We have already indicated that it is essential that in the matter of pensions of High Court Judges the State should take a much more liberal attitude. A member of the Bar who has served for twelve years as a Judge of the High Court becomes entitled to the maximum pension, of Reform of Judicial Administration 14.77 Rs. 16,000 per annum which amounts to Rs. 1,3331/3 per month. The pension would, of course, be subject to the usual taxes. It is extremely unlikely that a member of the Bar who has qualified for a full pension by accepting office at an early age would have saved enough out of his earnings at the Bar to be able to supplement his pension.

It has already been pointed out that there is very little prospect of the judge being able to save anything substantial from his salary during the tenure of his office. It is not surprising that with pensions so low, the large majority of retired judges are driven to employment or practice at the Bar after retirement.

47. Increase recommended.-

In dealing with the question of pensions to the Supreme Court Judges we have referred to the liberal scales on which pensions are paid in the United States and in the United Kingdom. We shall advert at a later stage to the undesirability of permitting retired High Court Judge either to seek employment or to practise in the Supreme Court. In order that the retired High Court Judge may after retirement be able to live in comfort without having to seek other avenues of income we would recommend that the pension of the Chief Justice of a State High Court should be fixed at Rs. 2,000 and of a puisne Judge at Rs. 1,750 per month. In view of the longer tenure of office which we have recommended, the minimum period for earning the full pension may remain what it is at present, namely, twelve years.

The increase in the pension which we are recommending should, we think, make a substantial difference, particularly when we bear in mind that the judge will, if our recommendation is accepted, retire at the advanced age of sixty-five years. The additional financial commitment involved in the increase of the pension is in our view essential. It may also be pointed out that the increased cost to the State will not be substantial as the pension will be paid for a shorter period of years having regard to the increased age of retirement.
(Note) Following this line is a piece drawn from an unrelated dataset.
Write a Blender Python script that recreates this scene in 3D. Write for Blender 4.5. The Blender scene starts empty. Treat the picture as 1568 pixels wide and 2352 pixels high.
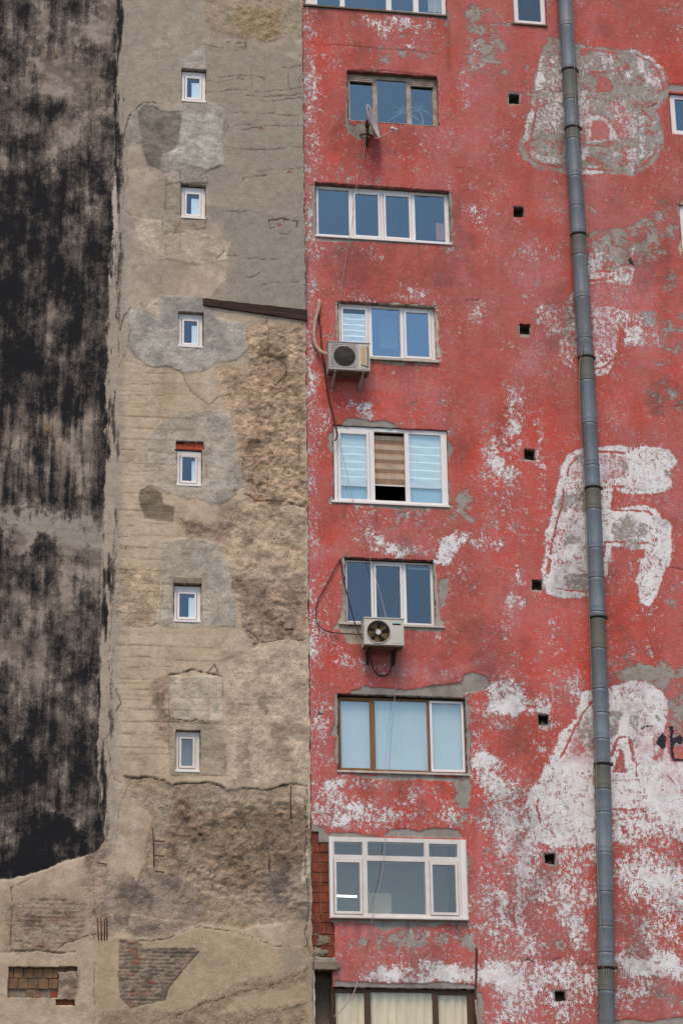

48. Leave privileges (Increase of leave allowances).-

In dealing with the rights in respect of leave of absence of the Supreme Court Judges we have recommended that they should be at least as liberal as those of the High Court Judges. The provisions with regard to leave admissible to High Court Judges are contained in Chapter II of the High Court Judges (Conditions of Service) Act, 1954. We do not propose to set out these provisions which are somewhat complicated nor do we propose to recommend any change in the amount of the leave to which they are entitled. We, however, understand that under the present conditions a High Court Judge becomes entitled to leave on full allowances for a period not exceeding one twenty fourth of the length of his actual service.

This is subject to certain restrictions as to the total length of leave he can avail of at any one time. Curiously enough, however, full allowances under the rules mean his full salary only for the first month of his leave and a sum of Rs. 2,200 per month during the remaining period of leave admissible to him on full allowances. It is difficult to appreciate the reason for the rule. It prevents a judge from accumulating his leave, for, if he accumulates it for three or six months, he would get his full salary only for the first month of the accumulated period and for the remainder, it may be Rs. 2,200 per month for a period; and for the last remaining period Rs. 1,100 per month as leave on half-allowances.

This leads, we are informed, to judges taking advantage of their leave privileges as soon as leave becomes due and being averse to allow it to accumulate. The dislocation of the work of the Court which such a practice would cause can be easily imagined. There is no reason why the rule as to half the leave being on full allowances and the remaining half on half allowances should not apply whatever the length of the period of leave to which a judge becomes entitled, so that he may get his full salary during the period to which he is entitled to full allowances and half his salary during the period to which he is entitled to leave on half allowances.

49. Practice after retirement.-

The recent change in Article 220 of the Constitution which has the effect-of permitting a retired judge of a High Court to practise in the Supreme Court and other High Courts has evoked considerable comment and disapproval. We had occasion to deal with the question of the undesirability of retired Supreme Court Judges being permitted to take employment under Government or to carry on chamber practice. Similar considerations apply with equal force to retired High Court Judges. As was observed by a leading counsel in Bombay in the course of the evidence given before us:

"To allow the judges to practise either in Courts or by way of giving advice is an extremely retrograde step gravely affecting the independence of the judges There are big clients appearing before you as a judge and you contemplate them as your future clients and the fact that you are shut out from going to Court or arguing has not prevented opinions being given charging Rs. 10,000 or Rs. 15,000 or even Rs 20,000. But if you give him substantial pension and make his tenure otherwise satisfactory, there is no temptation for him to practise. We must fairly recognise that democracy must pay the price and without independent judiciary democracy cannot survive Large business is not confined to any one State and secondly a judge should not look in his work to anything beyond doing his work as a judge."

We have already pointed out the undesirability of retired Supreme Court Judges practising by way of giving advice. The possibility of their being able to advise rich clients after their retirement may tend to affect their independence on the Bench. In any event, if judges are to be permitted to practise by giving advice after retirement, the public would be apt to think that in dealing with the cases of rich litigants whom they may hope after retirement to be asked to advise, the judges do not act impartially.

50. Bar to be reintroduced.-

The limited right to practise which is now conferred by the amended Article 220 has resulted in a number of Chief Justice and Judges of the High Courts practising in the Supreme Court. Any impartial observer will, we think, be convinced that this practice greatly detracts from the dignity of the Courts and the administration of justice generally. Not infrequently in the course of the arguments of a case, the retired judge or Chief Justice has either to comment upon or rely on a judgment to which he himself has been a party. With the raising of the age to sixty-five and the increased pensions we have recommended, it should not in our opinion cause any hardship to retired High Court judges if they are prevented from practising in any Court whatsoever.